JADES-GS-Z14-0 Oxygen Abundance at Z=14.18
The galaxy JADES-GS-Z14-0, spectroscopically confirmed at redshift z=14.18 by JWST, shows measurable oxygen emission lines indicating significant metal enrichment at a cosmic age of less than 300 million years. Oxygen is a product of stellar nucleosynthesis in massive stars with lifetimes of a few million years, so its presence at z=14.18 requires at least one prior generation of massive stars to have formed, evolved, and died before this galaxy's current stellar population was assembled. In ΛCDM, where the Big Bang defines the absolute starting point of all stellar evolution, this timeline is extraordinarily compressed — star formation must have begun by z~20 or earlier, from nearly primordial gas, and must have proceeded at high efficiency with rapid enrichment. Successive Collision Theory resolves this without timeline compression: the oxygen in JADES-GS-Z14-0 was not produced in the post-collision universe at all. It was synthesized in prior stellar generations within the spacetime pockets that collided to form our observable universe, and it survived the collision thermalization to be incorporated into the post-collision gas reservoir.

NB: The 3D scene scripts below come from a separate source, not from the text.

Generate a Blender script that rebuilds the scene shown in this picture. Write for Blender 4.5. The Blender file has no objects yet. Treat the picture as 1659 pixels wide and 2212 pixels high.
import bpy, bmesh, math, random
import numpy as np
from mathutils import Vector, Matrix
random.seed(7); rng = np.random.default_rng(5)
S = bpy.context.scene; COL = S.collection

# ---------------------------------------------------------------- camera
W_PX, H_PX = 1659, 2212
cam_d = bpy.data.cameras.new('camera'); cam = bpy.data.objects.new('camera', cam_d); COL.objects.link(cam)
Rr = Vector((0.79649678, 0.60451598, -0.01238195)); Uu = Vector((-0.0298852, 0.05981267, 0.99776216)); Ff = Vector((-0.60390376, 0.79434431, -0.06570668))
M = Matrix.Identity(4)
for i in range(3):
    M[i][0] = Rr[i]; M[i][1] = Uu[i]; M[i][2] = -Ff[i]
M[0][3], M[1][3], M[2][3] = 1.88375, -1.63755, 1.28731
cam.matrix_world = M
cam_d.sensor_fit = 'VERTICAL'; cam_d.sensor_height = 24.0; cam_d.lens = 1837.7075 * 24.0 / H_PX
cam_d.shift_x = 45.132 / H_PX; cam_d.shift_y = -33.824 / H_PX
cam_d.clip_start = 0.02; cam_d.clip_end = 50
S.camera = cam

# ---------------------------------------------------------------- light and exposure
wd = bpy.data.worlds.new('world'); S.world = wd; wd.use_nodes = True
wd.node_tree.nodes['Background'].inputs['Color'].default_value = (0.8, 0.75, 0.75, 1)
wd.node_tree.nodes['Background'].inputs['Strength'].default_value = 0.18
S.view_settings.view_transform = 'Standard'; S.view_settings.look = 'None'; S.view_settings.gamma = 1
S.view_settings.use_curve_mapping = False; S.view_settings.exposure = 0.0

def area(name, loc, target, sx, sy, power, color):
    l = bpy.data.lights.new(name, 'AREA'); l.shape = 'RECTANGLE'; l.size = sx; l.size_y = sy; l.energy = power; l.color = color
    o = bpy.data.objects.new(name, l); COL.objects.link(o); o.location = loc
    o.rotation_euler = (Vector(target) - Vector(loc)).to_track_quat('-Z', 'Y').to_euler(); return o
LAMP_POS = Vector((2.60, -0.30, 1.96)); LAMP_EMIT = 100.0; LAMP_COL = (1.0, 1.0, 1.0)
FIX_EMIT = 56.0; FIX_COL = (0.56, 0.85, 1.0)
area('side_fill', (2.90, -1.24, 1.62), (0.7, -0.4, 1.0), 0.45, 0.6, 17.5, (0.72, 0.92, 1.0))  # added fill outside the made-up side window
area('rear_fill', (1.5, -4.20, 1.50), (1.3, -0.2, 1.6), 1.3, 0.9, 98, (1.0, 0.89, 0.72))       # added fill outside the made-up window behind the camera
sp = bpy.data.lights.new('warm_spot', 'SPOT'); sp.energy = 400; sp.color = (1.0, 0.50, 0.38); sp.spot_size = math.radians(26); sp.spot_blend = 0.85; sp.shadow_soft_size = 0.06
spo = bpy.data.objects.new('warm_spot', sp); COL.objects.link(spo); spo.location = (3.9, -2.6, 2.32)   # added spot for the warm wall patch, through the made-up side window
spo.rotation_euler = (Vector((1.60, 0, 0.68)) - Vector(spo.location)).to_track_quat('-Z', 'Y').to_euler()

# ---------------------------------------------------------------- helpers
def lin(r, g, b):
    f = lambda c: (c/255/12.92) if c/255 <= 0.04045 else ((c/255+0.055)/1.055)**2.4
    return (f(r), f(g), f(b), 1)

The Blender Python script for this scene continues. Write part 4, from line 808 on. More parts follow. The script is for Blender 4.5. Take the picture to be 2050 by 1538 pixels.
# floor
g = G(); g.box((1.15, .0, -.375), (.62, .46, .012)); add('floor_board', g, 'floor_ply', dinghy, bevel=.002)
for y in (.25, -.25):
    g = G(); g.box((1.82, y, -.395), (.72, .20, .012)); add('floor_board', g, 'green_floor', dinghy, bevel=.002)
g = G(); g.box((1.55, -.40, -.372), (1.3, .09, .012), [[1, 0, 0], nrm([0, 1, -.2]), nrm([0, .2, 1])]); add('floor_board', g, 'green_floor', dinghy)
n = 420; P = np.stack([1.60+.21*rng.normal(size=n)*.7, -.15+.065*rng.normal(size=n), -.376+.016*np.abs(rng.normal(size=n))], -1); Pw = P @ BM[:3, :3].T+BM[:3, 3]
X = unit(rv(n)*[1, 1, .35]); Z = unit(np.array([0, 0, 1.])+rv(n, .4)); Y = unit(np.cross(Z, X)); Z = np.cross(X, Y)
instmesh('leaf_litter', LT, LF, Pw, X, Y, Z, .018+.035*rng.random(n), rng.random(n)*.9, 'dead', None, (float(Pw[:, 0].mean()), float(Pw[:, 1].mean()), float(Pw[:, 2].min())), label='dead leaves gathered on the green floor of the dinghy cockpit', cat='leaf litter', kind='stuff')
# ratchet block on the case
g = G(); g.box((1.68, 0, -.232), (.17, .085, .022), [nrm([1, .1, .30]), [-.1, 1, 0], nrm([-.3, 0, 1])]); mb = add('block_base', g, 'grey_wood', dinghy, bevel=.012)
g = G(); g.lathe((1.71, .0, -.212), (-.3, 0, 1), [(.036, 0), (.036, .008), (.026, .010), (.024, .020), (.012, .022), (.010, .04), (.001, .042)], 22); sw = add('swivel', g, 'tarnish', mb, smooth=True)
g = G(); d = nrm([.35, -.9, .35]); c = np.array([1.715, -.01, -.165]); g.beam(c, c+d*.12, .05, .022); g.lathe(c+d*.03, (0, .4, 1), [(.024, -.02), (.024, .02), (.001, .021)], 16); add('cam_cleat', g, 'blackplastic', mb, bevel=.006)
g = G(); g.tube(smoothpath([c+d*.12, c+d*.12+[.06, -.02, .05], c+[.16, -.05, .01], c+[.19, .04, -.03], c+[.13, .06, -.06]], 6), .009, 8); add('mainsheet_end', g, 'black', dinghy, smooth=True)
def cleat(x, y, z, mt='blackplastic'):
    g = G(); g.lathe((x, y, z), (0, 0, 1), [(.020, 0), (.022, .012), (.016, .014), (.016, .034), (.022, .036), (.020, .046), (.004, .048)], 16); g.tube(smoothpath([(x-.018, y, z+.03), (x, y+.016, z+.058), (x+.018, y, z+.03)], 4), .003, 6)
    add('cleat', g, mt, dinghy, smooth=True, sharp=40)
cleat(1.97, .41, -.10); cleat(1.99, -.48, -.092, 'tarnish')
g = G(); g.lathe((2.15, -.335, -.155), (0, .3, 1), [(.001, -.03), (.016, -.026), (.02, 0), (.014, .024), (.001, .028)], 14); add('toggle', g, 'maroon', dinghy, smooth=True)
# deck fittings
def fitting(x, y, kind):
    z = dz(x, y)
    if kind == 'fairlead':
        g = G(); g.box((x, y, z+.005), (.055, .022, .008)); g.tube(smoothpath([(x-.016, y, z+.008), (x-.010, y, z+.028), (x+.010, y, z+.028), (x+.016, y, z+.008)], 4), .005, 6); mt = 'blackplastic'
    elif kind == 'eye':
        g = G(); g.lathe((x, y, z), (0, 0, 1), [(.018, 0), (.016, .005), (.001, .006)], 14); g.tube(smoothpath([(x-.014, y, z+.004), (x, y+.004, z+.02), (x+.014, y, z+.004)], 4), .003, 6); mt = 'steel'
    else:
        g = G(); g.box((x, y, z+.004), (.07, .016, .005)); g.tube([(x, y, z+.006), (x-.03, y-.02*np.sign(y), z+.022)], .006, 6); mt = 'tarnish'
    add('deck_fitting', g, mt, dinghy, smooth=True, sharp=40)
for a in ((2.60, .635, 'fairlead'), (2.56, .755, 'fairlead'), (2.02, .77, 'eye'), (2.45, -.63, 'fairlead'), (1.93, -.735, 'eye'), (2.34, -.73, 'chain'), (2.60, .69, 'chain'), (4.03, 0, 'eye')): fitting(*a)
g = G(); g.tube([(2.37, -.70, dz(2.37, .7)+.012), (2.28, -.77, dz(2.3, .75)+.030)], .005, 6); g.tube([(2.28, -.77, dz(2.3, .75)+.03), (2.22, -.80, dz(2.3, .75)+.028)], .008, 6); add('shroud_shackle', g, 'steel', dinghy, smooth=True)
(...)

The level of enrichment observed — significant but not solar — is also precisely what SCT predicts for a collision node where pre-existing metal-enriched gas from the colliding pockets was mixed with newly thermalized primordial material from the pocket collision zone. The collision thermalizes and dilutes the pre-existing metals while adding fresh hydrogen and helium from the collision energy conversion, producing an intermediate metallicity that reflects neither a purely primordial composition nor the full enrichment level of the prior pocket's interstellar medium. The spatial distribution of metals within JADES-GS-Z14-0 — if measurable — should show higher central concentration corresponding to the pre-existing seed concentration at the collision node, surrounded by lower-metallicity gas accreted from the thermalized plasma. This radial metallicity gradient is a specific, testable prediction of the pre-existing matter mechanism that distinguishes SCT from any ΛCDM solution requiring in situ metal production within the available post-Big Bang time.